To say I took Rhondi for granted for a couple of years is an understatement. It could have been one of the best times in my life, too, but I didn’t know who to communicate or do the work or just be honest about what I was thinking and feeling and needing. Rather than just have tough conversations and work through them in my early life, I had usually tried to sabotage things or force others to reject me.
The thing was, when it came to the realization of what was really important, I realized that I didn’t want to be rejected by Rhondi and the kids. I wanted them to be part of my life more than anything, so I changed. I worked. I built trust. I communicated.
It was hard.
I deserved to be kicked to the curb and I am fearful of what would have happened in my life had Rhondi told me to fuck off like she probably deserved to back in those days. I don’t even want to think of what the last decade would have been like. I almost ruined my life and I am grateful every day that didn’t.
When I left the prison job, I left a couple of years of terrible decision making behind me. I didn’t get terribly far, at first, because I went to work for another company in the same space that had some of the old Televerde people working for it. It was far enough for me to put some distance there between myself and the "woman" and start working on myself and repairing things, but not far enough.

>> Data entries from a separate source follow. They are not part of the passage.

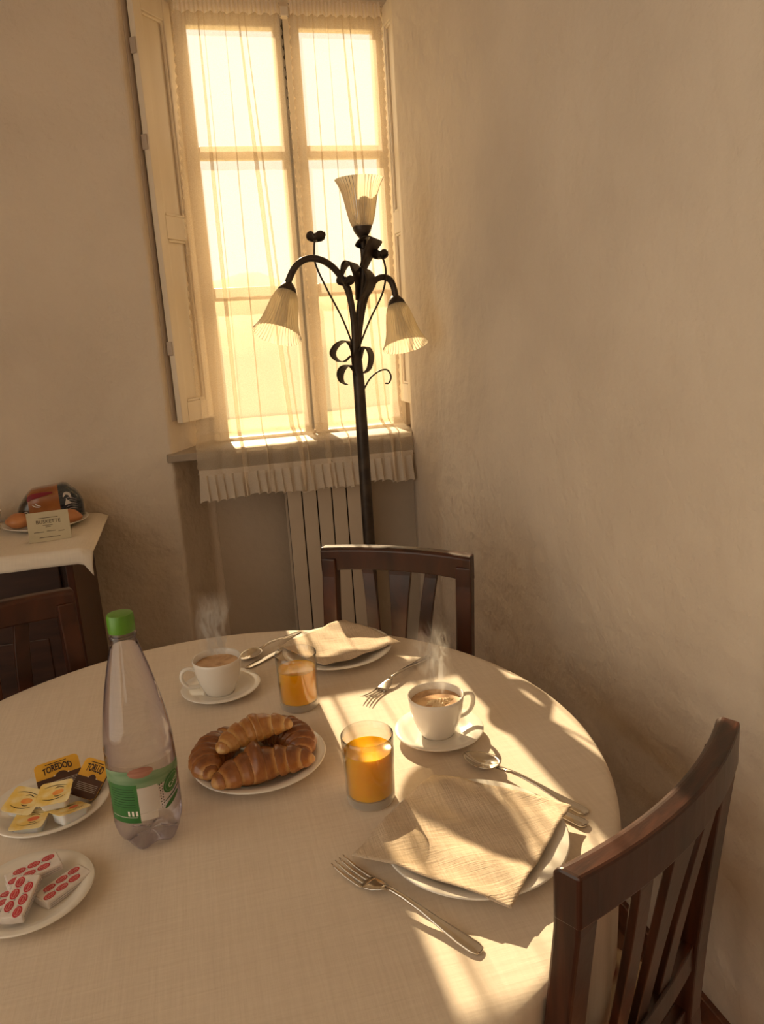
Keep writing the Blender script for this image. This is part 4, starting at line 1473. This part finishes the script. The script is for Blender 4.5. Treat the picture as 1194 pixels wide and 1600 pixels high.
# folded card
cd_ = thing('place_card', (-.482, 2.575, SB), radians(7), 'small folded cream card with printed lettering leaning in front of the rolls', 'card')
cw, chh, ct = .062, .094, radians(14)
def card_face(sgn):
    c_, s_ = cos(ct), sin(ct)
    mb = MB()
    mb.add([(-cw, sgn * chh * s_, 0), (cw, sgn * chh * s_, 0), (cw, 0, chh * c_), (-cw, 0, chh * c_)], [(0, 1, 2, 3)])
    return mb.build('card_leaf', 'card', cd_, solid=.0006)
cf = card_face(-1); card_face(1)
def cxf(dx, dy):
    c_, s_ = cos(ct), sin(ct)
    def f(co):
        x, h = co[0] + dx, co[1] + dy
        return Vector((x, -(chh - h) * s_ - .0011, h * c_))
    return f
text_mesh('BUSKETTE', .016, 'card_text', 'print_dark', cf, cxf(0, .062))
for x0, x1, h in ((-.028, .030, .074), (-.018, .012, .050), (-.010, .006, .045), (-.046, -.016, .030), (-.008, .018, .031), (.026, .044, .028), (-.032, .030, .012)):
    f = cxf(0, 0)
    MB().add([f((x0, h)), f((x1, h)), f((x1, h + .0016)), f((x0, h + .0016))], [(0, 1, 2, 3)]).build('print_line', 'print_dark', cf)

# bowl at the picture edge
bw = thing('sauce_bowl', (-.725, 2.80, SB), 0, 'small white bowl of dark preserve behind the loaf at the photo edge', 'bowl')
MB().lathe([(.001, .003), (.025, .003), (.028, 0), (.030, .004), (.046, .030), (.056, .062), (.0575, .066), (.055, .066), (.044, .032), (.028, .010), (.001, .008)], 48).build('bowl', 'china', bw, smooth=True)
MB().lathe([(.001, .050), (.049, .050), (.0505, .054), (.001, .056)], 40).build('preserve', 'choc', bw, smooth=True)

# ------------------------------------------------------------------ steam
def steam(base, top, r, seed, dens, label):
    h = top - base[2]
    mb = MB()
    rings = []
    for i in range(9):
        v = i / 8
        rr = r * (.55 + .45 * v)
        dx, dy = .010 * sin(v * 4 + seed), .006 * sin(v * 5 + seed * 2)
        rings.append([(dx + rr * cos(2 * pi * j / 20), dy + rr * sin(2 * pi * j / 20), h * v) for j in range(20)])
    mb.loft(rings)
    o = mb.build('steam', steam_mat('steam_volume_%d' % int(seed), seed, h, dens), None)
    o.location = base
    return tag(o, label, 'steam', 'steam over the coffee cups', 'stuff')
steam((S1[0] - .002, S1[1], TZ + .090), TZ + .235, .050, 3.0, 80, 'wisp of white steam rising from the far coffee cup')
steam((S2[0] - .002, S2[1] + .004, TZ + .090), TZ + .225, .048, 8.0, 70, 'wisp of white steam rising from the foamy coffee cup')
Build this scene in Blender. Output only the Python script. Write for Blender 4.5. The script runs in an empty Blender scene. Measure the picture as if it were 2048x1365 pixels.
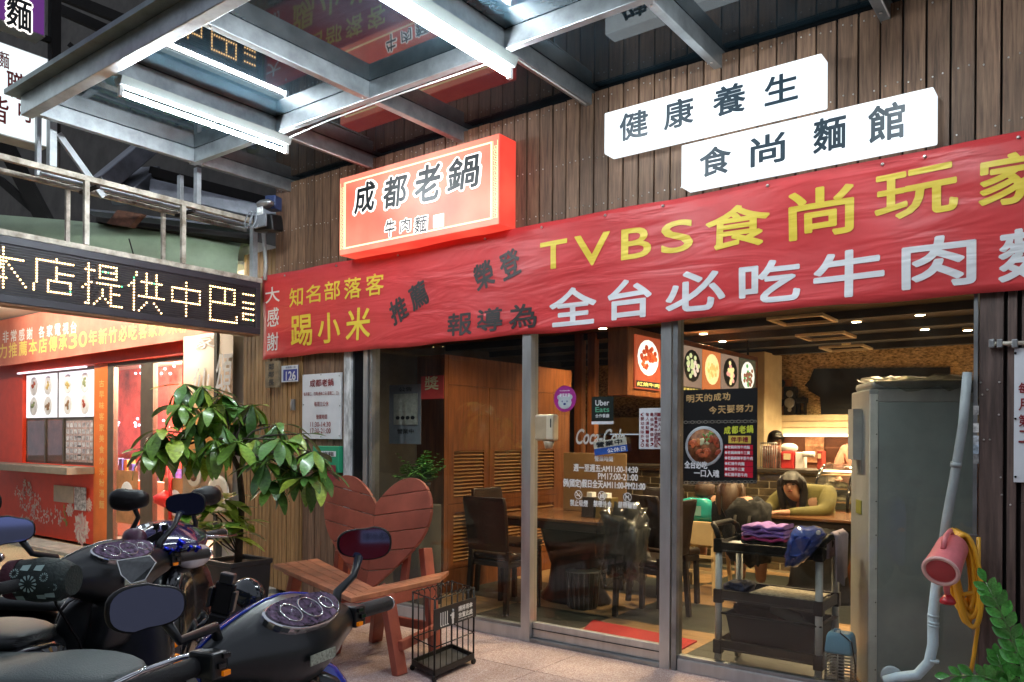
import bpy, bmesh, math, random
from mathutils import Vector, Matrix
sc = bpy.context.scene
COL = sc.collection
random.seed(7)
R = math.radians

# ---------------------------------------------------------------- camera, world, exposure
CAM_H, FOC, CY, YAW, ROLL = 1.42, 1586.0, 875.0, -0.6454, 0.0061
cam = bpy.data.cameras.new('camera')
cam_o = bpy.data.objects.new('camera', cam); COL.objects.link(cam_o)
cam.sensor_width = 36; cam.lens = FOC / 2048 * 36
cam.shift_y = (CY - 682.5) / 2048
cam.clip_start = 0.05; cam.clip_end = 400
cam_o.location = (0, 0, CAM_H)
_f = Vector((math.sin(YAW), math.cos(YAW), 0)); _r0 = Vector((math.cos(YAW), -math.sin(YAW), 0)); _u0 = Vector((0, 0, 1))
_r = math.cos(ROLL) * _r0 + math.sin(ROLL) * _u0
_u = -math.sin(ROLL) * _r0 + math.cos(ROLL) * _u0
m3 = Matrix((_r, _u, -_f)).transposed()
cam_o.matrix_world = Matrix.Translation((0, 0, CAM_H)) @ m3.to_4x4()
sc.camera = cam_o

world = bpy.data.worlds.new('World'); sc.world = world; world.use_nodes = True
wn = world.node_tree; bg = wn.nodes['Background']
sky = wn.nodes.new('ShaderNodeTexSky'); sky.sky_type = 'NISHITA'; sky.sun_disc = False
sky.sun_elevation = R(-3.0); sky.sun_rotation = R(200)
mixw = wn.nodes.new('ShaderNodeMix'); mixw.data_type = 'RGBA'; mixw.blend_type = 'ADD'; mixw.inputs[0].default_value = 1
wn.links.new(sky.outputs[0], mixw.inputs[6]); mixw.inputs[7].default_value = (0.62, 0.68, 0.80, 1)   # city glow on night haze
wn.links.new(mixw.outputs[2], bg.inputs[0]); bg.inputs[1].default_value = 0.25

sc.view_settings.view_transform = 'Standard'; sc.view_settings.look = 'None'
sc.view_settings.gamma = 1; sc.view_settings.exposure = 1.48
sc.render.engine = 'CYCLES'
sc.cycles.use_denoising = True
sc.cycles.max_bounces = 8; sc.cycles.transparent_max_bounces = 16
sc.cycles.caustics_reflective = False; sc.cycles.caustics_refractive = False
sc.cycles.sample_clamp_indirect = 4.0

def S(u, v, X=None, Y=None, Z=None, T=None):
    """a point of the place from a measured photo pixel and the plane it lies in"""
    d = _f + (u - 1024) / FOC * _r + (CY - v) / FOC * _u
    o = Vector((0, 0, CAM_H))
    if T is not None: return o + d * T
    if X is not None: return o + d * (X / d.x)
    if Y is not None: return o + d * (Y / d.y)
    return o + d * ((Z - CAM_H) / d.z)
D = 4.5                                     # front of the timber wall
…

The one good thing that came of that next job was the time I got to spend on the east coast for work. During each month from January to October of 2013, I spent about a week in New Hampshire and grew to really love it. I think the distance was helpful, for me, to be able to focus on what I had done and feel like there was nothing I could do wrong. For some reason, being closer to Rhondi's dad (even though I was a few hours away), helped me feel like I could be a good person. Weird, right?
I actually wanted for us to all move to New Hampshire and to stay working there, but it wasn’t in the cards. The company, eCoast, ended up closing their Phoenix call center and I experienced my first lay off. It was a bummer, for sure.
Slowly, though, during that year, I started building a little trust back and worked on communicating and expressing my feelings. It was baby steps, for sure, but it was steps. I felt like a giant karma bomb had been dropped on my head, too, as I had never been laid off from a job before.
It was scary as hell, to be honest, and made me take a long look at who I was and what I was doing. I was going through an intense period of personal discovery and, eventually, growth. It was a hard five years after leaving the prison. I had to bust out of that weird cycle and become a man Rhondi could respect again.
I learned during that time what it means to live by the “actions speak louder than words” motto.
Prior to that, I always convinced myself that I could get by on words. I could make everyone happy and keep everyone happy with the right words, even if they were not honest. I had convinced myself that I could feel like I was living an authentic life, even if I wasn’t. I always figured, “Well, there are people who like me and think I’m a good guy, so I must be a good guy.”
Words can be just as dangerous as drugs and alcohol. They fend off feelings and keep the bullshit river flowing fast enough for you to feel like you are cruising through life. As much as I wanted to people to like me, I didn’t even really like myself. I felt like if I had some good relationships and was a good person to as many people as I could be good to, it would make up for the destruction at home I was causing by not being able to really talk about what I wanted and needed.
But then I realized that Rhondi didn’t need me to be perfect. She just needed me to be me. I learned how to show her me. I learned how to trust that she was loving me unconditionally and not waiting for some shoe to drop or whatever I was afraid of a decade and more ago.
I still have work to do, but I can see how far I have come. I don’t feel the need to please everyone anymore as long as the people close to me feel good being close to the real me. If I get in a tough spot, I talk to her about it. If I get scared, I reach out for her hand. If I need a kick in the ass, I ask for it and take it so I can get back on the right path.
See you tomorrow.
Shitty picture for a shitty post. I bought this amp to play acoustic guitar through and I used it once, I think, in a live setting. Couldn't think of a good picture for the words I shared today.